Restaient les hommes et la question du riz. Du village on ne pouvait rien réquisitionner. Les habitans ne devaient pas avoir de riz cuit, à cette heure tardive, le manikarin m’affirmait qu’on n’en trouverait pas un grain. Je me contentai de l’excuse et me portai, de ma personne, au fourneau en plein vent qu’entourait une douzaine de voituriers. Ils surveillaient la cuisson de leur riz, sans remords, et leurs pagnes ramenés sur la tête en guise de parapluie, échangeaient des propos. Par la voix de Cheick Iman dont la barbe et la bandoulière auraient suffi à les faire rentrer sous terre, si les pions de Tindivanam ne les eussent assez intimidés, je leur notifiai, en grande douceur, mon irrévocable décision. Les vindikarins allaient fixer leur prix. Une fois payés, ils livreraient une quantité suffisante de riz assaisonné à mon personnel, qui le recevrait dans ses récipiens. En cas de refus, mon pied, chaussé de cuir de vache, — chose terrible, — renverserait les marmites pleines, chantant côte à côte sur un feu de bois mouillé dont l’acre fumée était rabattue par la pluie. Mes yeux en pleuraient, tandis que j’attendais la réponse. Les pions anglais, pris à témoin, déclarèrent que ma résolution était équitable, ils adresseraient, en ce sens, leur rapport au Collecteur. Cheick Iman fut accusé par l’opinion publique, — mais le lendemain seulement, — d’avoir affirmé que j’étais généralement porté à distribuer aux gens des coups de fouet. Il tenait, d’ailleurs, mon fouet de chasse à la main, pour me faire honneur.
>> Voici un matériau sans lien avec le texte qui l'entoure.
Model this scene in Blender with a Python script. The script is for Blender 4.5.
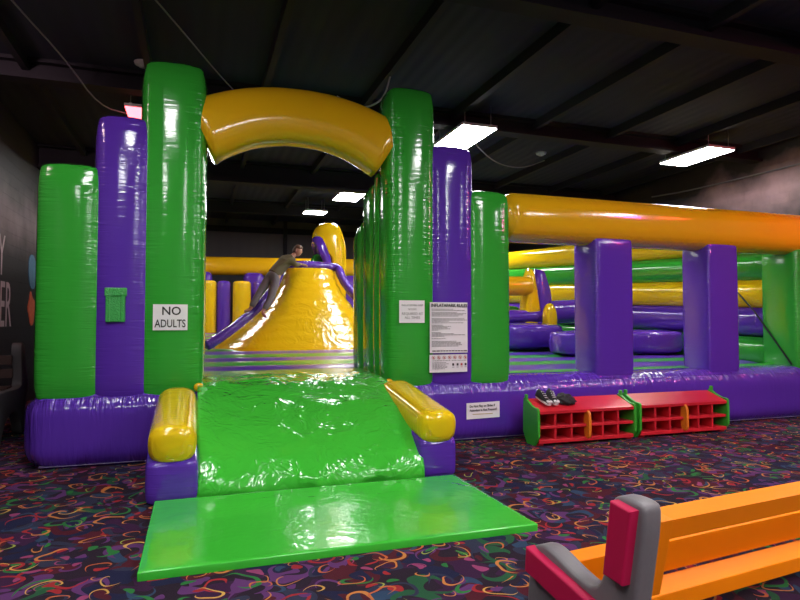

C’est pourquoi les vindikarins de Tindivanam, pour se voir menacés de partager le triste sort des gens qu’ils comptaient malicieusement affamer, transigèrent avec une bonne grâce d’occasion. Avec quelques francs, — car je ne marchandais pas un instant, — je pus nourrir ma suite, uniformément, malgré les différences subtiles que nos honnêtes toucheurs de bœufs avaient tenté d’établir. Ils n’avaient pas refusé de céder du riz aux musulmans, voire aux chrétiens, mais seulement aux parias. Et si peu nombreuse que fût mon escorte, elle présentait cette particularité de réunir quelques représentans des trois grands cultes observés par la majorité de l’humanité. De Brahma et de Mahomet, les enfans picoraient amicalement, pour l’heure, avec ceux du Nazaréen.